**Given request:**
Copy exactly the lines from the beginning of the data down to and including the line holding "CAMZ=1.327; GZ=-0.12", without any pictures.

++++ Information provided ++++

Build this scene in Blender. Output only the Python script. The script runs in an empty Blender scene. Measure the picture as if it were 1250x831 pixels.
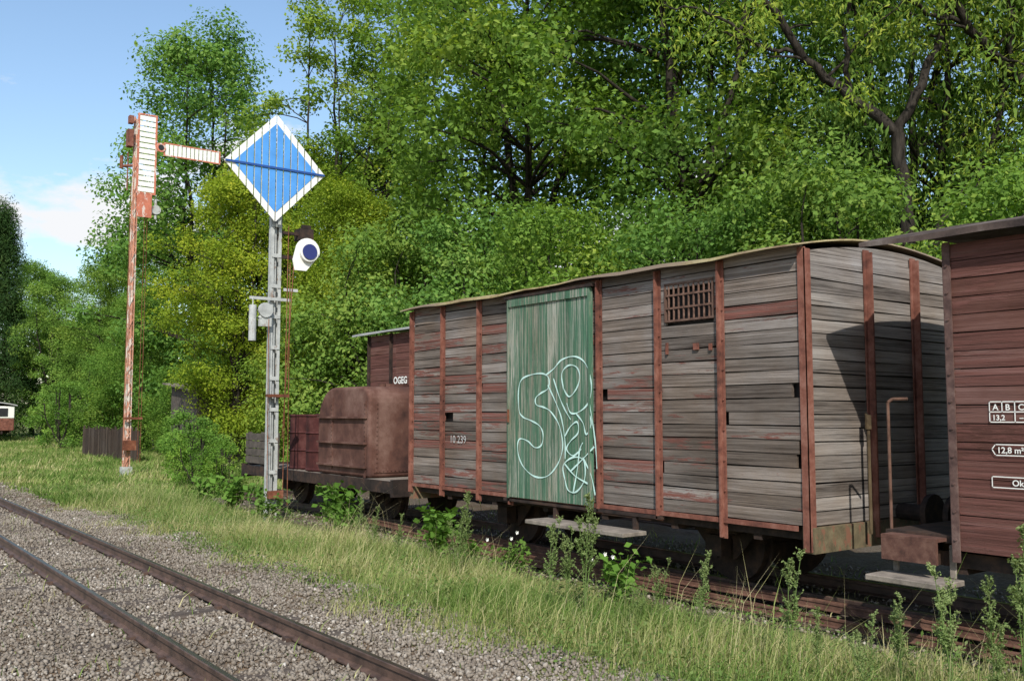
import bpy, math, random
import numpy as np
from mathutils import Vector, Matrix
random.seed(7); rng=np.random.default_rng(11)
S=bpy.context.scene; COL=S.collection
S.view_settings.view_transform='Standard'; S.view_settings.look='None'; S.view_settings.exposure=0
CAMZ=1.327; GZ=-0.12

# ------------------------------------------------------------ materials
class G:
    def __init__(s,name,rough=.85,spec=.25,metal=0):
        s.m=bpy.data.materials.new(name); s.m.use_nodes=True; s.nt=s.m.node_tree
        s.b=s.nt.nodes['Principled BSDF']; s.b.inputs['Roughness'].default_value=rough
        s.b.inputs['Specular IOR Level'].default_value=spec; s.b.inputs['Metallic'].default_value=metal
    def n(s,t,**kw):
        x=s.nt.nodes.new(t)
        for k,v in kw.items(): setattr(x,k,v)
        return x
    def set(s,sock,v):
        if isinstance(v,bpy.types.NodeSocket): s.nt.links.new(v,sock)
        else:
            if isinstance(v,tuple) and len(v)==3 and len(sock.default_value)==4: v=v+(1,)
            sock.default_value=v
    def co(s,scale=(1,1,1),rot=(0,0,0)):
        t=s.n('ShaderNodeTexCoord'); m=s.n('ShaderNodeMapping'); m.inputs['Scale'].default_value=scale
        m.inputs['Rotation'].default_value=rot
        s.nt.links.new(t.outputs['Object'],m.inputs['Vector']); return m.outputs['Vector']
    def noise(s,vec,scale,detail=5,rough=.6,dist=0):
        x=s.n('ShaderNodeTexNoise'); s.set(x.inputs['Vector'],vec); x.inputs['Scale'].default_value=scale
        x.inputs['Detail'].default_value=detail; x.inputs['Roughness'].default_value=rough; x.inputs['Distortion'].default_value=dist
        return x.outputs['Fac']
    def ramp(s,fac,stops,interp='LINEAR'):
        x=s.n('ShaderNodeValToRGB'); s.set(x.inputs['Fac'],fac); r=x.color_ramp; r.interpolation=interp
        while len(r.elements)<len(stops): r.elements.new(.5)
        for e,(p,c) in zip(r.elements,stops):
            e.position=p
            if not isinstance(c,tuple): c=(c,c,c)
            e.color=c+(1,)
        return x.outputs['Color']
    def mix(s,f,a,b,blend='MIX'):
        x=s.n('ShaderNodeMix',data_type='RGBA',blend_type=blend)
        s.set(x.inputs[0],f); s.set(x.inputs[6],a); s.set(x.inputs[7],b); return x.outputs[2]
    def math(s,op,a,b=0.0,clamp=False):
        x=s.n('ShaderNodeMath',operation=op); x.use_clamp=clamp; s.set(x.inputs[0],a); s.set(x.inputs[1],b); return x.outputs[0]
    def attr(s,name):
        x=s.n('ShaderNodeAttribute',attribute_name=name); return x.outputs['Fac']
    def col(s,c): s.set(s.b.inputs['Base Color'],c)
    def bump(s,h,st=.5,d=.01):
        x=s.n('ShaderNodeBump'); x.inputs['Strength'].default_value=st; x.inputs['Distance'].default_value=d
        s.set(x.inputs['Height'],h); s.nt.links.new(x.outputs['Normal'],s.b.inputs['Normal'])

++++

**Reply to the task:**
Build this scene in Blender. Output only the Python script. The script runs in an empty Blender scene. Measure the picture as if it were 1250x831 pixels.
import bpy, math, random
import numpy as np
from mathutils import Vector, Matrix
random.seed(7); rng=np.random.default_rng(11)
S=bpy.context.scene; COL=S.collection
S.view_settings.view_transform='Standard'; S.view_settings.look='None'; S.view_settings.exposure=0
CAMZ=1.327; GZ=-0.12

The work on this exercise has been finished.